今年1月にドイツから帰国後、休む間もなくキャンプに入り、ほとんどのメニューを消化。そしてリーグ戦開幕前のACL初戦に出場した。アウェーでの第2戦は帯同しなかったが、リーグ戦開幕でスタメン出場して84分間プレーした。
しかし3月3日の第2節から、第7節まで負傷離脱で欠場した。その後は4月14日の第8節から5試合に先発(うち4試合途中交代)したものの、再びリハビリ組となり、ロシアW杯メンバー入りは叶わなかった。
当時、大岩監督は「コンディションが悪いのに内田を起用することはない」と話していた。リーグ戦に限れば14試合中6試合にしか出場できず、フル出場もわずか1試合にとどまっている。それを考えれば、完全復活とは言えない状況だった。
前半戦、3、4回は肉離れした。
それでも、「無理をした」時期があり、それが更なる悪化に繋がったとも考えられる。
「リーグ前半戦は発表こそしていないけれど、3、4回は肉離れした。W杯(メンバー入り)を狙っていたこともあり、監督も我慢して、スタメンで使ってくれた。だけど結局90分フル出場した記憶がないから、俺のなかでは(実際は5月2日の長崎戦でフル出場)。

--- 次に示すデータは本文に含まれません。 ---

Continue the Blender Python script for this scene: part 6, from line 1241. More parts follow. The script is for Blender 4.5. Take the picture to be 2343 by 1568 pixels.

でもこれが、1年半、2年間くらい試合に出ていなかった、ブランクのある現状のコンディションということ。後半戦は身体と相談しながら、ポイント、ポイントで行けるときに行こうと。無理をして試合に出て、痛めて抜けられちゃったら困るという話を(大岩)剛さんとした。俺もそう思う」
前述の町田戦ではフル出場したものの、その後のリーグ戦3試合ベンチスタート。そのうち出場は1試合だけだった。交代枠をDFに使うことのデメリットは、内田も理解している。だからこそ、ベンチ入りしても途中出場のチャンスは少ないことも痛感している。
タイトル奪還という目標達成のために、力を尽くしたい。その思いを持って帰国したものの、主力と言い難い自身の状態に対する憤りやジレンマは当然あるに違いない。
しかし、焦ったところでどうにかなるわけでもないし、その焦りが悪影響を及ぼすことは十分すぎるほど経験してきた。だからすべての現実を受け入れるしかない。